◆ **What the task asks**:
Write out every line exactly, from the start of the records below to the line with "for o in list(bpy.data.objects): bpy.data.objects.remove(o)", and stop there. Don't write out the pictures.

◆ **Extracted material**:
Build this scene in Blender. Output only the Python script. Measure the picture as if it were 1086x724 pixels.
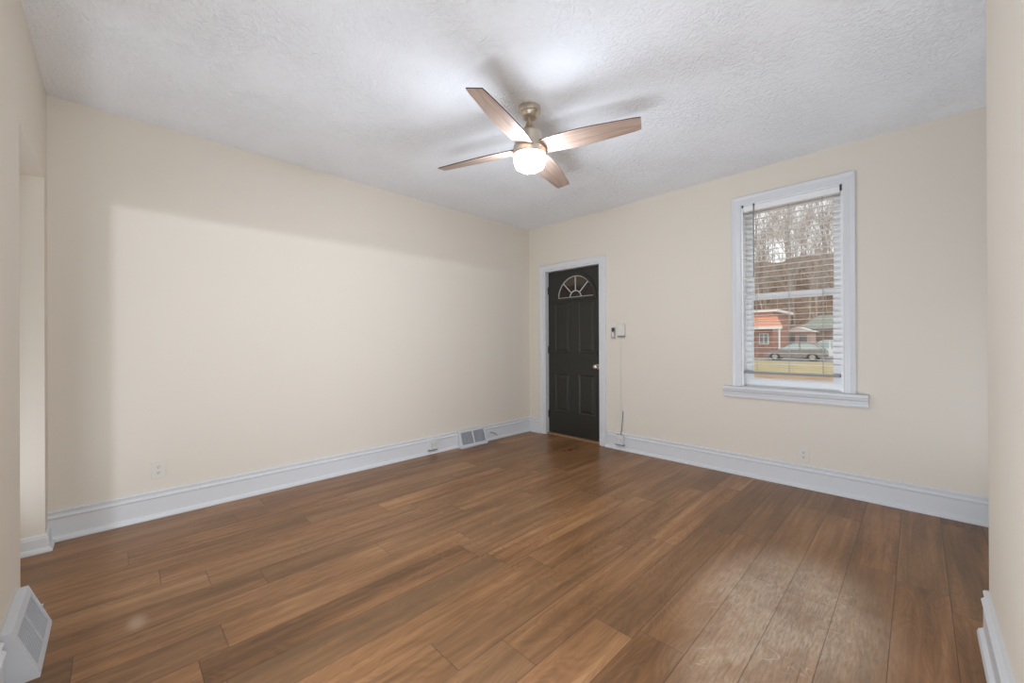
import bpy, bmesh, math, random
from mathutils import Vector, Matrix
S = bpy.context.scene
for o in list(bpy.data.objects): bpy.data.objects.remove(o)

# ------------------------------------------------------------------ camera, sky, lights, exposure
F_PX, YAW, PITCH, ROLL = 426.57, 0.790110, 0.001230, -0.004532
CAM = Vector((3.696, 0.0, 1.1955))
H = 2.70
f = Vector((-math.sin(YAW)*math.cos(PITCH), math.cos(YAW)*math.cos(PITCH), math.sin(PITCH)))
r0 = Vector((math.cos(YAW), math.sin(YAW), 0)); u0 = r0.cross(f)
r = math.cos(ROLL)*r0 + math.sin(ROLL)*u0; u = -math.sin(ROLL)*r0 + math.cos(ROLL)*u0
cam = bpy.data.objects.new('camera', bpy.data.cameras.new('camera')); S.collection.objects.link(cam)
cam.matrix_world = Matrix(((r.x, u.x, -f.x, CAM.x), (r.y, u.y, -f.y, CAM.y), (r.z, u.z, -f.z, CAM.z), (0, 0, 0, 1)))
cam.data.sensor_width = 36; cam.data.lens = F_PX/1086*36; cam.data.clip_start = .02; cam.data.clip_end = 600
S.camera = cam
S.view_settings.view_transform = 'Standard'; S.view_settings.look = 'None'
S.view_settings.exposure = 0.22; S.view_settings.gamma = 1; S.view_settings.use_curve_mapping = False

w = bpy.data.worlds.new('overcast_sky'); S.world = w; w.use_nodes = True
bg = w.node_tree.nodes['Background']; bg.inputs['Color'].default_value = (.93, .96, 1, 1); bg.inputs['Strength'].default_value = 1.4

GLOBE_STRENGTH = 92.0
def lamp(name, kind, loc, power, color=(1, 1, 1), **k):
    l = bpy.data.lights.new(name, kind); l.energy = power; l.color = color
    for a, b in k.items(): setattr(l, a, b)
    o = bpy.data.objects.new(name, l); S.collection.objects.link(o); o.location = loc
    return o
# ceiling spot of the next room (its light comes through the doorway behind the camera and crosses the room)
a = lamp('next_room_spot', 'SPOT', (5.5, -.16, 2.16), 175, (.86, .97, 1.12), shadow_soft_size=.012, spot_size=math.radians(92), spot_blend=1.0)
a.rotation_euler = (Vector((0, -.1, 1.45)) - a.location).to_track_quat('-Z', 'Y').to_euler()
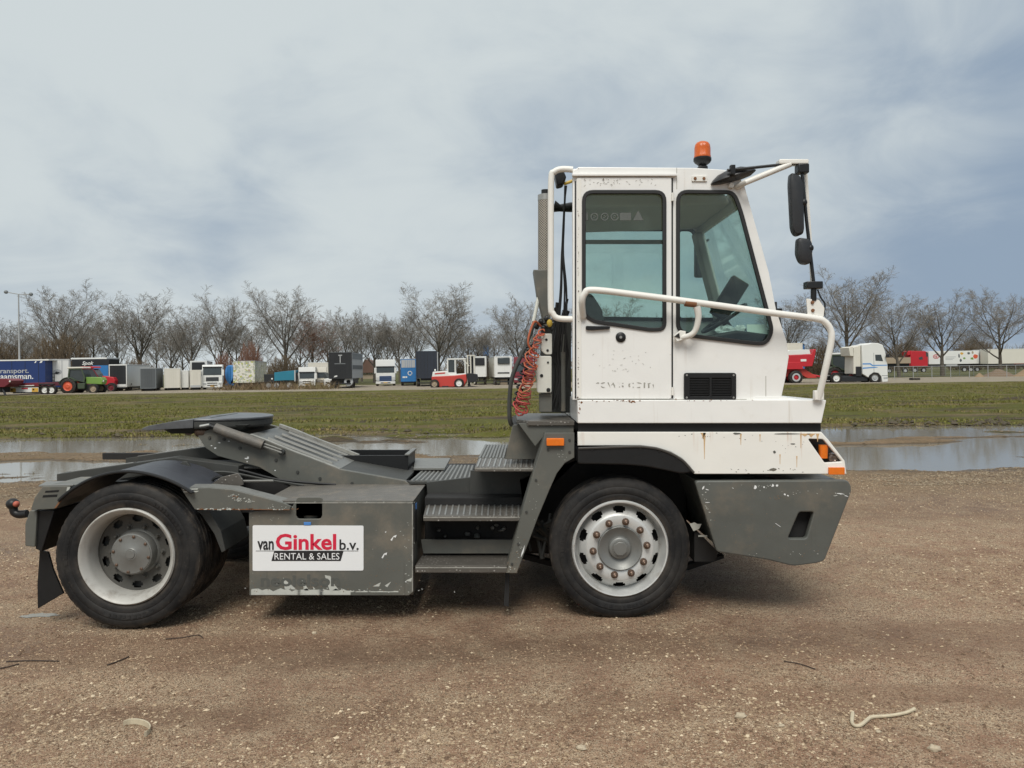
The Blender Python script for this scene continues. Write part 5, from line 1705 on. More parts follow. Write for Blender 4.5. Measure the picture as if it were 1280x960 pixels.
def graded(lo, hi, d0, g, far):
    out = [v for v in np.arange(lo, hi + 1e-6, d0)]
    d = d0
    while out[-1] < far[1]:
        d *= g; out.append(out[-1] + d)
    d = d0
    low = []
    v = lo
    while v > far[0]:
        d *= g; v -= d; low.append(v)
    return np.array(low[::-1] + out)


gx = graded(-12, 12, .075, 1.022, (-70, 70))
gx = np.concatenate([[-1800, -900, -400, -180, -100], gx, [100, 180, 400, 900, 1800]])
gy_ = np.concatenate([[-600, -200, -60, -20, -8, -3, 0, 1.5], np.arange(2.4, 12, .06), np.arange(12, 24, .055), np.arange(24, 44, .20), np.arange(44, 76, .45), [78, 82, 90, 105, 130, 170, 260, 500, 1000, 2500]])
GX, GY = np.meshgrid(gx, gy_)
GZ = ground_h(GX, GY)
GZ[:4] = 0
nx_, ny_ = len(gx), len(gy_)
V = np.stack([GX.ravel(), GY.ravel(), GZ.ravel()], 1)
ii = np.arange((ny_ - 1) * nx_).reshape(ny_ - 1, nx_)[:, :-1].ravel()
Fq = np.stack([ii, ii + 1, ii + nx_ + 1, ii + nx_], 1)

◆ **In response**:
Build this scene in Blender. Output only the Python script. Measure the picture as if it were 1086x724 pixels.
import bpy, bmesh, math, random
from mathutils import Vector, Matrix
S = bpy.context.scene
for o in list(bpy.data.objects): bpy.data.objects.remove(o)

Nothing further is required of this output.